Multiple protagonists, of course, being used because an adaptation of an RPG could not encompass everything about the game with one single main character. Each character is different, enabling the show to demonstrate what happens with a violent character, say, or a character brought up under the culture of the vault.
Manages to intertwine two phenomenal parts of the Fallout story.
In a similar way, the games and the show would not be as interesting if all of these vaults were the same. This is the premise of the episode. The Trap isn’t obvious. It isn’t a door opening to reveal a giant mutant bear, or a raider with a gun at the end of a road. Vault 4 is unnerving and, as talked about in previous reviews, Fallout does its best work when making suggestions and implying with its smaller moments.
We have the hilariously deadpan Chris Parnell (you may have seen him as Dr Spaceman in 30 Rock, or indeed know him from his work with the Lonely Island crew), introduced as casually as you like before the reveal that he is a cyclops. It’s this, as well as other strange abnormalities in other Vault 4 inhabitants, where the show makes its first obvious suggestion that things aren’t normal. The visual effects on Parnell’s face are like if Doctor Strange and the Multiverse of Madness did it well.
In fact all of the scenes inside this new Vault, where Lucy and Maximus are welcomed seemingly as guests, are a wild ride. Glimpses and conversations tease a mad science cult one moment, a sex cult the next, before we’re presented with what looks like a vampire cult, each step crazier and more unexpected than the last before the final reveal announces something that can’t possibly make sense, and yet this is what our pair have to deal with.

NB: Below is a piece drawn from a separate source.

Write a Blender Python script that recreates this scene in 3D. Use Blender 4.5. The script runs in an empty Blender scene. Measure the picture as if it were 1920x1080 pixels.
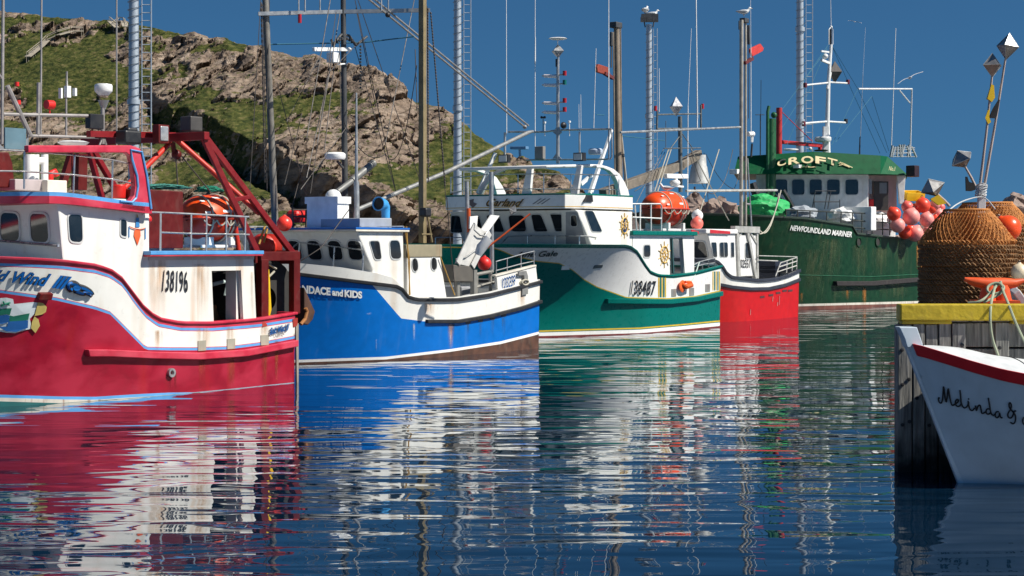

The entire episode is one great performance after another.
Ella Purnell does the hard work skulking around the secretive labs, but it’s Moten who gets to have some fun as we get to watch someone whose home was blown up and whose life has been one slog after another, get treated to a hot shower and a robe. As always, it’s these small moments of comedy that shine through. For eagle-eyed and bat-eared viewers, the mise-en-scene, set design and sound design in these sequences create an outstanding combination too.
The entire episode is one great performance after another. Walton Goggins gives wisecracks and sly looks a-plenty before we’re introduced to none other than Glenn Fleshler, turning up for a scene and improving an already-amazing episode by another few degrees.
The previous couple of episodes have decided to focus entirely on one or two characters, but The Trap manages to intertwine two phenomenal parts of the Fallout story and give all the principal cast something special to do.
For Goggins, we see both present-timeline and past-timeline, Ghoul and Howard, as he socialises with people he despises. We see a staunch capitalist, ready to plaster his own face all over a conglomerate’s advertising hoardings, somehow have his world upended and his mind with it. In a few short scenes Cooper starts to turn his back on everything he’s relied on. His wife, his way of life, The American Dream — they all start to seem to take on a dark, twisted version of themselves in front of his very eyes.
Forget ‘What would I do?’ I’m on tenterhooks until I can grasp episode seven in my power armour grip and find out what Lucy, Maximus and The Ghoul do next.